ALBUQUERQUE, N.M. (KRQE) – Community members are coming together to try to make a wrong right. A plaque that marked the burial site for children who died at a Native American boarding school is gone. Now, the story is getting some national attention.

National publications are highlighting the incident which comes just a week after Interior Secretary Deb Haaland announced a probe into the Native American boarding schools that operated for decades. Some members of the public noticed the plaque was missing this week when they went to visit the site.

“It was really a violent experience for Native American people. We have many families, right, our elders, our family members that experienced a lot of violent trauma in Indian boarding schools,” said Jovita Belgarde, a member of the Coalition to Stop Violence Against Native Women. “People are re-experiencing that pain and that trauma, and to find out it was recently removed, feels like an attack and it’s really hard.”

After seeing the missing plaque, someone left behind red handprints, symbolizing the silencing of Native Americans. The marker was located behind the Indian Pueblo Cultural Center in Albuquerque in what is now known as 4-H Park.

Dozens of children from the Navajo Nation, Zuni Pueblo and Apache tribes reportedly died there between 1882 and 1933. The school was designed to assimilate indigenous children into white society, but those children say they were beaten, starved and abused. Members of the Coalition to Stop Violence Against Native Women say now is a good time for leaders to make a change, like turning it into a permanent memorial.

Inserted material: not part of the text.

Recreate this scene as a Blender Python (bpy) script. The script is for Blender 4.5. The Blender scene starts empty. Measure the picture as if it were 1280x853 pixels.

“For many years, indigenous folks in Albuquerque have called for an investigation into that mass grave site and not a lot of movement has happened,” said Belgarde. “This is a mass grave site that has been turned into a park. On top of it, people are having barbecues and picnics and football practices and that feels like a continuation of violence that people are playing on top of the bones of our children.”

The plaque’s removal is even getting national attention by the Washington Post as advocates push for an investigation into the site to determine how many children are buried there. The City of Albuquerque will work with leaders from tribes, pueblos and others to see what steps should be taken next. They’re also urging the public to respect the significance of the site.

The coalition has a healing event planned there on July 17. They’re asking those who attend to wear masks and social distance.

There is now a push in America and Canada to investigate these sites. There were more than 350 of these schools in the U.S. Over the past month, 1,100 unmarked graves were found at former Native American boarding schools in Canada.